More could have been done by the regulator but it is unlikely to have made any difference.
That’s the conclusion of a Financial Services Authority-commissioned report into a miss-selling saga.
Energy company Scottish Power offered cash-back incentives for customers who took out extended warranties on electrical goods from 1997.
But some hundreds of thousands of consumers, many of them pensioners and some living in the Isle of Man, are still waiting to receive their money.
Between 1997 and 2001 extended warranties were offered by Scottish Power to customers who bought white goods such as TVs, fridges and cookers at its retail outlets. Cashback warranties were sold on the promise that if you didn’t claim within five years you would get your cash deposit back.
The average cost of the cash back potentially reclaimable was £140.
But the scheme went under in 2004, three years after Scottish Power sold its retail business to Powerhouse Holdings Ltd. Thousands of people started calling in their cashback but the warranties were never paid, meaning 625,000 customers lost out on a combined £75m.

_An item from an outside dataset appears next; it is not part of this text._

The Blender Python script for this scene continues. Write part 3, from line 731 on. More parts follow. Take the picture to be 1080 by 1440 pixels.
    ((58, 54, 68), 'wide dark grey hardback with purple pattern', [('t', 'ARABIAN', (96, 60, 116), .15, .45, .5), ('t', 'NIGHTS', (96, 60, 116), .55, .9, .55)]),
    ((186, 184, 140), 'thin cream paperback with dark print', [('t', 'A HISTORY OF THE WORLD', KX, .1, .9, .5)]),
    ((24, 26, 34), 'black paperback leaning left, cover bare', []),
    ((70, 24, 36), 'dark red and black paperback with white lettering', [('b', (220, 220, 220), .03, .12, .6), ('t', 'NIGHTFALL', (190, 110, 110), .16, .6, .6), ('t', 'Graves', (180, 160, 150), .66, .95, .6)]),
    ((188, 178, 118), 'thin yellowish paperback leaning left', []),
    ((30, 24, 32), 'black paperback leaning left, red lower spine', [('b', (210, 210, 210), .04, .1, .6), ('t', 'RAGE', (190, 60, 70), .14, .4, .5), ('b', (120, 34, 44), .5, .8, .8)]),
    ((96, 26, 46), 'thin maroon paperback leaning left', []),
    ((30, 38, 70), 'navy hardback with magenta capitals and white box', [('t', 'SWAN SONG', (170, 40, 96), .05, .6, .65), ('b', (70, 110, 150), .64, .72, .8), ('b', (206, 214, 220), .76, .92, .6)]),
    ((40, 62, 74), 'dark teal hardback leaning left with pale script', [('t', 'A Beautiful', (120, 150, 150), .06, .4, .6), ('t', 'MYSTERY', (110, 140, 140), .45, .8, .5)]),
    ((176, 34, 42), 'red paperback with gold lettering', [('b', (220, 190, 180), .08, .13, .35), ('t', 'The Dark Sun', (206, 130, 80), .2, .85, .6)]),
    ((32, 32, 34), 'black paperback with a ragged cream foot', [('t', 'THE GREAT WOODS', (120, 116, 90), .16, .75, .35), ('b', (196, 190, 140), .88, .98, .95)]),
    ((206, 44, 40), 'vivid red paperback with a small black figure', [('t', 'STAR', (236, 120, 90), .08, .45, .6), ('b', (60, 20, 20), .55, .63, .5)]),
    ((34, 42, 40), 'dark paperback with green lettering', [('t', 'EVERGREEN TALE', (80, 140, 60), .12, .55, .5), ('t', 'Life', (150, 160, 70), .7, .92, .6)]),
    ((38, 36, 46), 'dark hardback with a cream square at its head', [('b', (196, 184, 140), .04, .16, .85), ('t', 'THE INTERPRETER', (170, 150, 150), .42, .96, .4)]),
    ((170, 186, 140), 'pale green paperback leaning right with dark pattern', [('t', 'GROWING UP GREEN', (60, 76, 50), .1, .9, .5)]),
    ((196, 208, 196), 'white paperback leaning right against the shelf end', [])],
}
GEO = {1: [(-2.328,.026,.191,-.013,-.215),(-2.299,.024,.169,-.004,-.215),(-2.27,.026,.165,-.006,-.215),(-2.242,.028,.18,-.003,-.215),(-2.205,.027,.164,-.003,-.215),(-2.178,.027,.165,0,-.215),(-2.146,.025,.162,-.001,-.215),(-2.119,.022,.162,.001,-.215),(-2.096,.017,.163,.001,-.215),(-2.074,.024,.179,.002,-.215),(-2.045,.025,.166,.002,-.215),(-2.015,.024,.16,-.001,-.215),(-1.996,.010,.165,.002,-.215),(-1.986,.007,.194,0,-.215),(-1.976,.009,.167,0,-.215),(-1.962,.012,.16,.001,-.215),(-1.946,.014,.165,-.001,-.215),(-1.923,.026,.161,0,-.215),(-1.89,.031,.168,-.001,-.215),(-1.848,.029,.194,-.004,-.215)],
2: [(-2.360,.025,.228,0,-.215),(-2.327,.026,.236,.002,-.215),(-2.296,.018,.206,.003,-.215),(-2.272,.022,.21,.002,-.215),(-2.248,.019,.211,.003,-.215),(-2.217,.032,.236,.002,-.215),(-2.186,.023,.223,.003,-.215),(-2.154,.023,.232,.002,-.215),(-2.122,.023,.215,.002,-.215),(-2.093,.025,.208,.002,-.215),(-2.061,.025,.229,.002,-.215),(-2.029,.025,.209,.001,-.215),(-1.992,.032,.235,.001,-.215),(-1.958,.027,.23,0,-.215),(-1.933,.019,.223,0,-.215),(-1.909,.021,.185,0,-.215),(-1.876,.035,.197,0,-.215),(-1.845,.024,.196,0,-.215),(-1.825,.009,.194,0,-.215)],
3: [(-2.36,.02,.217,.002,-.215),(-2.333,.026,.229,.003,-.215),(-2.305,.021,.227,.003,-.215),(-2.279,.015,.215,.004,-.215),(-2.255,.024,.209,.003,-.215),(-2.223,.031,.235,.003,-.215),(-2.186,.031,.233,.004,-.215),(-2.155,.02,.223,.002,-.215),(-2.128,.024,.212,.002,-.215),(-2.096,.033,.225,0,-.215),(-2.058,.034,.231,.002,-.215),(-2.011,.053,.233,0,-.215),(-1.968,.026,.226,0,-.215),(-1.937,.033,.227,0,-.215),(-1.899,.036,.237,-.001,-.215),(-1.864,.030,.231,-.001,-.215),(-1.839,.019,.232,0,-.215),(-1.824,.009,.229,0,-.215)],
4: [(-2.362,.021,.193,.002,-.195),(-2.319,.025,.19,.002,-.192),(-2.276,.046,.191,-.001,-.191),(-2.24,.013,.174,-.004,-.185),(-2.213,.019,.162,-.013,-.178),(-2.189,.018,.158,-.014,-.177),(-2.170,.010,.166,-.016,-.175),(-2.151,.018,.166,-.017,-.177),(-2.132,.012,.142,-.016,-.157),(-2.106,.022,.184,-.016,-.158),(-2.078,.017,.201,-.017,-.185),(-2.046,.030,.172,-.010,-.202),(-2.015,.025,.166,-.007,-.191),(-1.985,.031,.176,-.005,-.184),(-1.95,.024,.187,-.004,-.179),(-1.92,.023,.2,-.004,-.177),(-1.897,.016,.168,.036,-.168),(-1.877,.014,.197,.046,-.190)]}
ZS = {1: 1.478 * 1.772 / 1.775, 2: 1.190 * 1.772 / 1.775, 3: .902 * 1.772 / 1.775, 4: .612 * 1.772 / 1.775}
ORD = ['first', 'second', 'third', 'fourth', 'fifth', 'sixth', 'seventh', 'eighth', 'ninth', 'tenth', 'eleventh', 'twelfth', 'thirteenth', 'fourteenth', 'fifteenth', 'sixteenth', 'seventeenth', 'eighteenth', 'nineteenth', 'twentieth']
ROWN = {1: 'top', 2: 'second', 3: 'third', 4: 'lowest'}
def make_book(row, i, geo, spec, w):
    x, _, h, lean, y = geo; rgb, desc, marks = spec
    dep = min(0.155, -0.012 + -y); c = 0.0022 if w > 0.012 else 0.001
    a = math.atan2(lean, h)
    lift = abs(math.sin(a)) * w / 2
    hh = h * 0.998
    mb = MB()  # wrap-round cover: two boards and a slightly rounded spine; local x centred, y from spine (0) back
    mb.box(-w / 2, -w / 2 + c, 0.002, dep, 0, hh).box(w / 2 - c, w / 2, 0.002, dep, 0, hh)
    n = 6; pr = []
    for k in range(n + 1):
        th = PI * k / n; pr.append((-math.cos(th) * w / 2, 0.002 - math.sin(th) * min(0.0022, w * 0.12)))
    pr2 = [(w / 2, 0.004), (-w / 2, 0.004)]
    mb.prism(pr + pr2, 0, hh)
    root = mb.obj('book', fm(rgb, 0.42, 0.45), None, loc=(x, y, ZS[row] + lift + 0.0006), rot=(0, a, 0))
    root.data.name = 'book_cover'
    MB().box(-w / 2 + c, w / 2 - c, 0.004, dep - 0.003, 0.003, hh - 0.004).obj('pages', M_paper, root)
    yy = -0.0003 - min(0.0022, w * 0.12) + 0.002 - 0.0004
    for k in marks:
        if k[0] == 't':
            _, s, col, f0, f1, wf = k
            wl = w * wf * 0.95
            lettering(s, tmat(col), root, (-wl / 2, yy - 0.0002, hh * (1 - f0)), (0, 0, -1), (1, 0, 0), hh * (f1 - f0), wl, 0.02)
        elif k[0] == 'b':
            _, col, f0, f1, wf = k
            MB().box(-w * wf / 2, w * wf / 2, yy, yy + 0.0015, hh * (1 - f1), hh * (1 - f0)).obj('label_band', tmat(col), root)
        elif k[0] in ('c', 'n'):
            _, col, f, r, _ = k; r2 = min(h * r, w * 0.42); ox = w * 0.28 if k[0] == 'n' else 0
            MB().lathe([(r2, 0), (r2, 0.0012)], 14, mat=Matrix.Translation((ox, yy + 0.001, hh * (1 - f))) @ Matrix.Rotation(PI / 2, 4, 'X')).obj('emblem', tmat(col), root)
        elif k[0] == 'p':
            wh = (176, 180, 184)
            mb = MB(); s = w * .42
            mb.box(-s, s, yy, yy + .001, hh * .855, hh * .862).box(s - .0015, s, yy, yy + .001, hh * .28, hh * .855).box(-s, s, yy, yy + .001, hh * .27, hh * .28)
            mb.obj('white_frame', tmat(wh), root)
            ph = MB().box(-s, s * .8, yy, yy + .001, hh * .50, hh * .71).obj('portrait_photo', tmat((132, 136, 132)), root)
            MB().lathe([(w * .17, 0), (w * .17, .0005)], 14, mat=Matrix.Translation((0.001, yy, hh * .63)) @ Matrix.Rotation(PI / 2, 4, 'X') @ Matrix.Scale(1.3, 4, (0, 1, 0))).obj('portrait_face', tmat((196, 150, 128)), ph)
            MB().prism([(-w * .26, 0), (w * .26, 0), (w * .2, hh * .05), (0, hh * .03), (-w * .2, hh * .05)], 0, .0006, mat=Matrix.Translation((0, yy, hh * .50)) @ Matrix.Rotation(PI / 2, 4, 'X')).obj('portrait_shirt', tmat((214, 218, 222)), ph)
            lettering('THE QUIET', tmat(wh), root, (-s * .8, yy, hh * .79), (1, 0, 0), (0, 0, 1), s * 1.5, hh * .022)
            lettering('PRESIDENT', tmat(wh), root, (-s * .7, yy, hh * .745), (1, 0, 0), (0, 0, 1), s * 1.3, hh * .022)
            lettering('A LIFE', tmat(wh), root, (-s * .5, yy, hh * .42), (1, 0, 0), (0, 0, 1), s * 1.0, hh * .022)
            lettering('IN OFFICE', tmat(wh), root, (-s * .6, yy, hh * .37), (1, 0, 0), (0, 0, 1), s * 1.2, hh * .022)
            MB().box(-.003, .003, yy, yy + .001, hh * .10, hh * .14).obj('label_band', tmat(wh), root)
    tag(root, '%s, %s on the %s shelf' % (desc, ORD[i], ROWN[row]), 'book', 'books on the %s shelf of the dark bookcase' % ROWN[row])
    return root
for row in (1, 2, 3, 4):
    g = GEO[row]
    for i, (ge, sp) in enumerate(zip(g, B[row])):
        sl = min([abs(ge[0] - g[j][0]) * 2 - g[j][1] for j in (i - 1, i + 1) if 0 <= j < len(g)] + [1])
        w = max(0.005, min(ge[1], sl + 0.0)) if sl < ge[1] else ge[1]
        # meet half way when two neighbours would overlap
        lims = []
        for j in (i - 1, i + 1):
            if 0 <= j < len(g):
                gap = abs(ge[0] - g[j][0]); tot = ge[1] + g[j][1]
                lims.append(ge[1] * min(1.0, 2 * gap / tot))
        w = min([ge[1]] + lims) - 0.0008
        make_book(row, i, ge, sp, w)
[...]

An independent review by Charles Flint QC was launched in March last year on the role of the Insurance and Pensions Authority in the failure of island-authorised Powerhouse Insurance Ltd, which insured the warranty cash back liabilities and had been acquired by Scottish Power in 1996. Now a report, which includes Mr Flint’s key findings and the FSA’s response, has been presented to the Treasury Minister.
FSA chairman Geoff Karran notes: ’This is a complex case in which the material events occurred between 13 and 20 years ago.
’As is often the case in these matters there is always more that could have been done by all parties involved but as confirmed by Mr Flint QC, certainly from a regulatory point of view, it was unlikely to have made any difference in the end to the demise of Powerhouse Insurance Limited.’
Mr Flint found no evidence that the affairs of Powerhouse Insurance were mismanaged by Scottish Power, although the reserves to meet the cashback liabilities later proved to be inadequate.
He also found that the very serious allegations of impropriety made by the liquidators against Powerhouse’s directors are ’baseless’.
But he concluded there had been regulatory failings.
He said regulatory regime in force between 2001 and 2003 did not provide a supervisory system which adequately protected the interests of policyholders and the IPA failed to consider the risks arising from the large exposure relating to financing advanced to the Powerhouse Group.